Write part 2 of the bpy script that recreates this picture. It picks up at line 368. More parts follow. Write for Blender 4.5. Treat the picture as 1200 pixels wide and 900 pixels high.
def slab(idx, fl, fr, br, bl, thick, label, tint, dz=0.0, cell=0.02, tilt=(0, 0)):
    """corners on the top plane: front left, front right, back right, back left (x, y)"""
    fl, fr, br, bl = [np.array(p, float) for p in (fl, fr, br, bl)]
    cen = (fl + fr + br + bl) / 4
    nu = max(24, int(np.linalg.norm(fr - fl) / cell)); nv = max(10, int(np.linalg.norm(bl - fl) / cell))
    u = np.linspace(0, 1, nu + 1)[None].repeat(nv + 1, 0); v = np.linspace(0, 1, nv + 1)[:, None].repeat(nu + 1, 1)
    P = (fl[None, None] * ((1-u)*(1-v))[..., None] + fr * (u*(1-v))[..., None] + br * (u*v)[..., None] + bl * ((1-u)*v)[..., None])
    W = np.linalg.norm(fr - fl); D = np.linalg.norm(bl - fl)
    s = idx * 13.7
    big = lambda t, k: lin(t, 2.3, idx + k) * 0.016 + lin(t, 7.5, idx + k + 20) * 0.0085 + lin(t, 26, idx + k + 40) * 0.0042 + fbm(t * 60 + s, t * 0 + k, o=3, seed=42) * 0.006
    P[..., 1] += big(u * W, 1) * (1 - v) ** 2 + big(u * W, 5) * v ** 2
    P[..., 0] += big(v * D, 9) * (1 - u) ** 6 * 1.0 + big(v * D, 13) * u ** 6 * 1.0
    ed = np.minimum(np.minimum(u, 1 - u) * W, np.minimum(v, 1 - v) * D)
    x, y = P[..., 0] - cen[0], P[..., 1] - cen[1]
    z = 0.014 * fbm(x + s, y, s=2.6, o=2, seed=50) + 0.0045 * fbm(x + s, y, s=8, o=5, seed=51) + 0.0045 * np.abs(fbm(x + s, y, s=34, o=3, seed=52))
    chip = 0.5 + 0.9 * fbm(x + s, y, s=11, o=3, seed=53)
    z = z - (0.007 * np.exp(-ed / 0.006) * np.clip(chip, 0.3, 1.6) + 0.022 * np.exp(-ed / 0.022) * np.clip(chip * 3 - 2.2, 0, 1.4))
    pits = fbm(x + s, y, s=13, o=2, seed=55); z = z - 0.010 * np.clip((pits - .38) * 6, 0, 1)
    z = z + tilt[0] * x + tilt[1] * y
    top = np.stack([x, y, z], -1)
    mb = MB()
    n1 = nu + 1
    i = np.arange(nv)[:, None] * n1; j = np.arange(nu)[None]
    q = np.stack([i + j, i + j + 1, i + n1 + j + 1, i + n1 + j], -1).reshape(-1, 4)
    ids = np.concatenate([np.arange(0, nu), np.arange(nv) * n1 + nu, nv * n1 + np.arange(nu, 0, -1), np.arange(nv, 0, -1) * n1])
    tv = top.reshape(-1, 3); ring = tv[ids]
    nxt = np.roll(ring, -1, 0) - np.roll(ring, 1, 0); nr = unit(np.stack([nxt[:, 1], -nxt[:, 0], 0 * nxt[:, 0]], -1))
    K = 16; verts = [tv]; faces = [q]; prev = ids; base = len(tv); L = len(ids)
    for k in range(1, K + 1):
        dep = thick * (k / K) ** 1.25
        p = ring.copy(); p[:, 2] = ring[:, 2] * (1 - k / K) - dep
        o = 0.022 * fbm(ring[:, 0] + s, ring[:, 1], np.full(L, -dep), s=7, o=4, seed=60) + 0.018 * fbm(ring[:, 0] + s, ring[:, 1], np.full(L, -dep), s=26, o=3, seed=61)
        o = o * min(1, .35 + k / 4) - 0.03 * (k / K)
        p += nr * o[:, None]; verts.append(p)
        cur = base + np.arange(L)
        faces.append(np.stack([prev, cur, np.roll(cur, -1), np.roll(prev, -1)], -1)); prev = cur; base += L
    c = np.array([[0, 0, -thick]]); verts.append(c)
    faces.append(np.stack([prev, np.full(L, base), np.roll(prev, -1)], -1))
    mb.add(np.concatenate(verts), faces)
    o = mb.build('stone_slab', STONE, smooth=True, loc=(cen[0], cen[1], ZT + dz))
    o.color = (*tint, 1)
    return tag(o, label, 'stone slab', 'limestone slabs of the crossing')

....

• WHAT IS NEEDED: Your task is to repeat the data exactly; please include every line.

• WRITTEN ANSWER:
Write part 2 of the bpy script that recreates this picture. It picks up at line 368. More parts follow. Write for Blender 4.5. Treat the picture as 1200 pixels wide and 900 pixels high.
def slab(idx, fl, fr, br, bl, thick, label, tint, dz=0.0, cell=0.02, tilt=(0, 0)):
    """corners on the top plane: front left, front right, back right, back left (x, y)"""
    fl, fr, br, bl = [np.array(p, float) for p in (fl, fr, br, bl)]
    cen = (fl + fr + br + bl) / 4
    nu = max(24, int(np.linalg.norm(fr - fl) / cell)); nv = max(10, int(np.linalg.norm(bl - fl) / cell))
    u = np.linspace(0, 1, nu + 1)[None].repeat(nv + 1, 0); v = np.linspace(0, 1, nv + 1)[:, None].repeat(nu + 1, 1)
    P = (fl[None, None] * ((1-u)*(1-v))[..., None] + fr * (u*(1-v))[..., None] + br * (u*v)[..., None] + bl * ((1-u)*v)[..., None])
    W = np.linalg.norm(fr - fl); D = np.linalg.norm(bl - fl)
    s = idx * 13.7
    big = lambda t, k: lin(t, 2.3, idx + k) * 0.016 + lin(t, 7.5, idx + k + 20) * 0.0085 + lin(t, 26, idx + k + 40) * 0.0042 + fbm(t * 60 + s, t * 0 + k, o=3, seed=42) * 0.006
    P[..., 1] += big(u * W, 1) * (1 - v) ** 2 + big(u * W, 5) * v ** 2
    P[..., 0] += big(v * D, 9) * (1 - u) ** 6 * 1.0 + big(v * D, 13) * u ** 6 * 1.0
    ed = np.minimum(np.minimum(u, 1 - u) * W, np.minimum(v, 1 - v) * D)
    x, y = P[..., 0] - cen[0], P[..., 1] - cen[1]
    z = 0.014 * fbm(x + s, y, s=2.6, o=2, seed=50) + 0.0045 * fbm(x + s, y, s=8, o=5, seed=51) + 0.0045 * np.abs(fbm(x + s, y, s=34, o=3, seed=52))
    chip = 0.5 + 0.9 * fbm(x + s, y, s=11, o=3, seed=53)
    z = z - (0.007 * np.exp(-ed / 0.006) * np.clip(chip, 0.3, 1.6) + 0.022 * np.exp(-ed / 0.022) * np.clip(chip * 3 - 2.2, 0, 1.4))
    pits = fbm(x + s, y, s=13, o=2, seed=55); z = z - 0.010 * np.clip((pits - .38) * 6, 0, 1)
    z = z + tilt[0] * x + tilt[1] * y
    top = np.stack([x, y, z], -1)
    mb = MB()
    n1 = nu + 1
    i = np.arange(nv)[:, None] * n1; j = np.arange(nu)[None]
    q = np.stack([i + j, i + j + 1, i + n1 + j + 1, i + n1 + j], -1).reshape(-1, 4)
    ids = np.concatenate([np.arange(0, nu), np.arange(nv) * n1 + nu, nv * n1 + np.arange(nu, 0, -1), np.arange(nv, 0, -1) * n1])
    tv = top.reshape(-1, 3); ring = tv[ids]
    nxt = np.roll(ring, -1, 0) - np.roll(ring, 1, 0); nr = unit(np.stack([nxt[:, 1], -nxt[:, 0], 0 * nxt[:, 0]], -1))
    K = 16; verts = [tv]; faces = [q]; prev = ids; base = len(tv); L = len(ids)
    for k in range(1, K + 1):
        dep = thick * (k / K) ** 1.25
        p = ring.copy(); p[:, 2] = ring[:, 2] * (1 - k / K) - dep
        o = 0.022 * fbm(ring[:, 0] + s, ring[:, 1], np.full(L, -dep), s=7, o=4, seed=60) + 0.018 * fbm(ring[:, 0] + s, ring[:, 1], np.full(L, -dep), s=26, o=3, seed=61)
        o = o * min(1, .35 + k / 4) - 0.03 * (k / K)
        p += nr * o[:, None]; verts.append(p)
        cur = base + np.arange(L)
        faces.append(np.stack([prev, cur, np.roll(cur, -1), np.roll(prev, -1)], -1)); prev = cur; base += L
    c = np.array([[0, 0, -thick]]); verts.append(c)
    faces.append(np.stack([prev, np.full(L, base), np.roll(prev, -1)], -1))
    mb.add(np.concatenate(verts), faces)
    o = mb.build('stone_slab', STONE, smooth=True, loc=(cen[0], cen[1], ZT + dz))
    o.color = (*tint, 1)
    return tag(o, label, 'stone slab', 'limestone slabs of the crossing')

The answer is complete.